Shares of Amazon traded 0.7 percent stronger as of 1.55pm in New York, having fluctuated between gains and losses earlier in the day, as investors tried to assess the impact of US President Donald Trump’s latest criticising tweets about the company.

“I am right about Amazon costing the United States Post Office massive amounts of money for being their Delivery Boy,” Trump tweeted. “Amazon should pay these costs (plus) and not have them bourne [sic] by the American Taxpayer. Many billions of dollars.”

In 1.49pm trading in New York, the Dow Jones Industrial Average rose 0.7 percent, while the Nasdaq Composite Index gained 0.2 percent. In 1.34pm trading, the Standard & Poor’s 500 Index added 0.5 percent.

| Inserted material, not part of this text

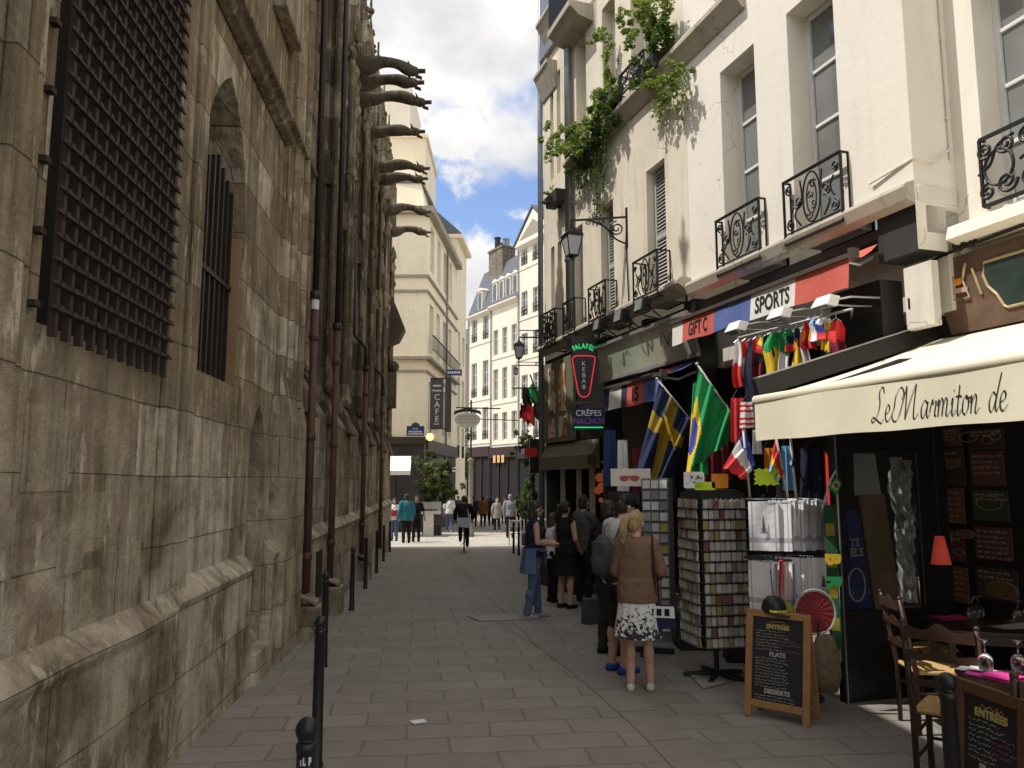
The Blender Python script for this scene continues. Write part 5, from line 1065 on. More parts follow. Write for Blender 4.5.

“You should have a bounce after a day like yesterday,” Andrew Slimmon, senior portfolio manager and managing director at Morgan Stanley Investment Management, told Bloomberg. 

“No signs of fundamental deterioration and you get that type of selloff, and you should get a bounce,” Slimmon noted. “I don’t know what will happen the rest of this week, but as we get into earnings season, I do think it will help the market.”

US Treasuries fell, pushing yields on the 10-year note two basis points higher to 2.75 percent.

The Dow moved higher as gains in shares of Nike and those of Johnson & Johnson, recently up 2.9 percent and 2.2 percent respectively, outweighed declines in shares of General Electric and those of Walt Disney, down 1.1 percent and 0.5 percent respectively.

“In the immediate term there is pressure, but [there is] nothing in long term because the fundamentals are still in place,” Matt Lloyd, chief investment strategist at Advisors Asset Management, told Reuters.

Shares of Spotify Technology soared as they began trading on the New York Stock Exchange through a direct listing with an opening price of US$165.90 a share.

“It’s a fair market price. It’s not manipulated or set by any puts and takes by banks or institutional investors,” Chi-Hua Chien, an early investor in Spotify who is now at San Mateo, California-based Goodwater Capital, told Reuters. 

Shares of Tesla jumped, up 8.2 percent as of 2.05pm in New York, after the car maker reassured investors by saying it will not need to raise additional capital this year. 

“Tesla continues to target a production rate of approximately 5,000 units per week in about three months, laying the groundwork for Q3 to have the long-sought ideal combination of high volume, good gross margin and strong positive operating cash flow,” the company said in a filing with the US Securities and Exchange Commission. “As a result, Tesla does not require an equity or debt raise this year, apart from standard credit lines.”

In Europe, the Stoxx 600 Index ended the day with a 0.5 percent decrease from the previous close. Germany’s DAX Index dropped 0.8 percent, the UK’s FTSE 100 Index slid 0.4 percent, while France’s CAC40 Index declined 0.3 percent.